By Nessa Richman
March 2025
Seven years ago, when I became the Executive Director of the Rhode Island Food Policy Council, my first priority was to develop relationships with the 25 Council members. Each one brought a personal perspective from their experience with the food system. Every day, I worked with these skilled and diverse farmers, food entrepreneurs, food rescue workers, food justice advocates and other passionate people to bend our local food system toward justice and resilience. Over time, and with support from amazing mentors, my team and I learned how to bring them together in ways that facilitated meaningful conversation, collective intelligence, and effective action to improve the local food system in Rhode Island.

Fast forward to March 2025. I was offered the chance to travel to Sweden with a research team from the University of Rhode Island (URI) as part of an international research project called JUST GROW. The project name has two meanings. First, let’s just grow food. Second, let’s grow food in a manner that centers justice. With the abrupt cancellation of federal funding for work like ours by the current administration, it seemed an inopportune time to step away from my desk and local community. However, it also felt like an ideal moment to step out of the 24-hour news cycle for inspiration and community-building across cultures. I decided to go.
That’s how I got to know the international team behind the JUST GROW project. It includes a consortium of research hubs from six different city regions: Providence (USA), Kyoto (Japan), Stockholm (Sweden), Dortmund (Germany), Trondheim (Norway), and Amsterdam (the Netherlands). Over three days of meetings in Stockholm, I learned that they are passionate about intensifying urban agricultural production to meet global food needs in the 21st century by localizing city-regional food systems. They envision a solution set that relies on technology, such as intensive, indoor “vertical farms”, but also traditional in-the-ground plots of land tended by generations of community members to fulfill their own families’ and communities’ food needs.

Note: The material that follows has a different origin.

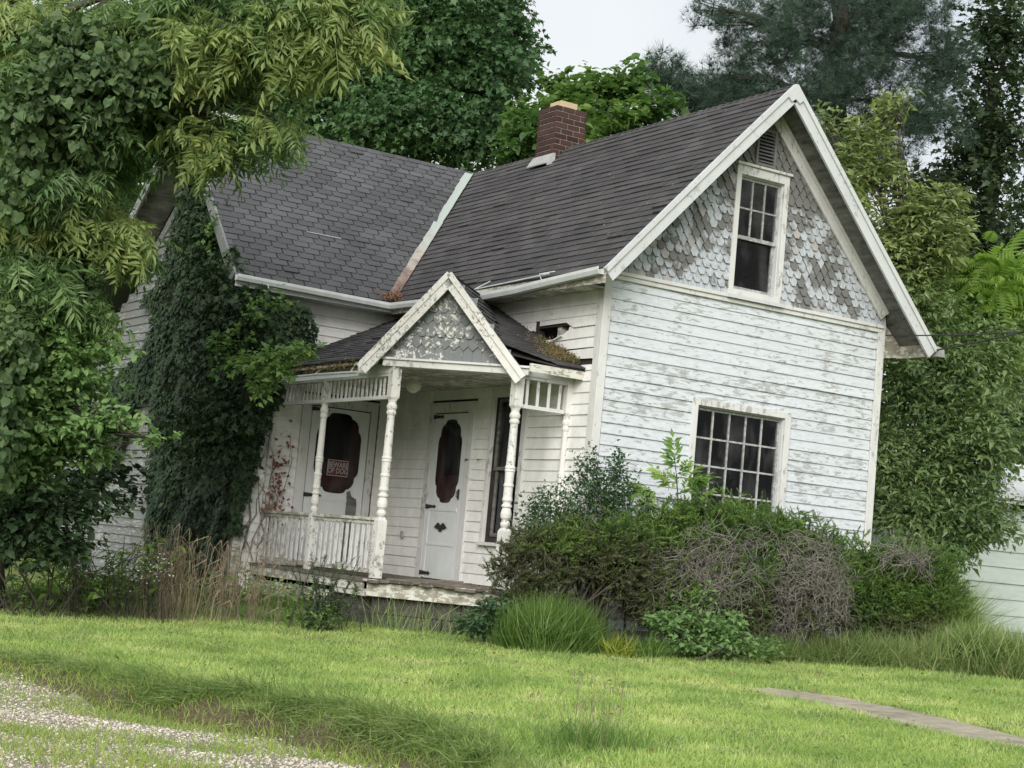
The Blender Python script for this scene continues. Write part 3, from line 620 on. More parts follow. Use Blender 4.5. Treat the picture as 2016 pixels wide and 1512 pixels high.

And that’s not all. Each international researcher brought with them a local “practitioner” like me – a person who leads a network aimed at re-localizing the food system. Engaging practitioners is an integral part of the research methods in the project, and in this meeting it allowed a closer look into what makes each network effective – its goals, objectives, activities, structures, outputs, outcomes, and impacts. Due to my experience with the Rhode Island Food Policy Council, I was asked to help plan and facilitate a JUST GROW Practitioners Symposium during our time together.

Upon getting the assignment, I wondered how best to facilitate the gathering to explore emerging issues and surface key themes while also establishing participants’ commonality as an international community. I settled on a method called Circle Way. Created by Ann Linnea and Christina Baldwin in the early 1990s, Circle Way draws on ancient forms and ways of building culture. In Circle Way, formal “Meeting Agreements” provide a foundation for respectful conversation. Circle Way is a manner of bringing people together that honors each individual as both a leader and a human being. Though none of the convened practitioners had heard of the Circle Way method, they were open to the experience. We gathered in a circle – “participants at the rim and the purpose in the center”– with each network leader having the opportunity to speak and practice deep listening.

By the end of the four-hour Symposium, we had created relationships across cultural differences that inspired and energized all of us toward common goals. One participant noted that everyone in the circle listened with curiosity and compassion (and without interruption). Another said that because the “Meeting Agreements” established confidentiality, the Circle was a safe space to ask questions and share personal experiences. This may be only the first such gathering; the JUST GROW team plans to support ongoing practitioner communication.

Back at home, the uncertainty of federal grant funding and an adverse national policy environment has brought the Rhode Island Food Policy Council unprecedented challenges. In Stockholm, I found resolve in the midst of a chaotic time. The JUST GROW Practitioners Forum solidified my commitment to local food systems, my certainty about the Circle Way method, and my belief in advocacy for better food systems as the heart of a global “good food” movement.

Nessa enjoying a walk in Stockholm with cultural heritage researcher and landscape architect, Dr. Kiyoko Kanki of the University of Kyoto, Japan.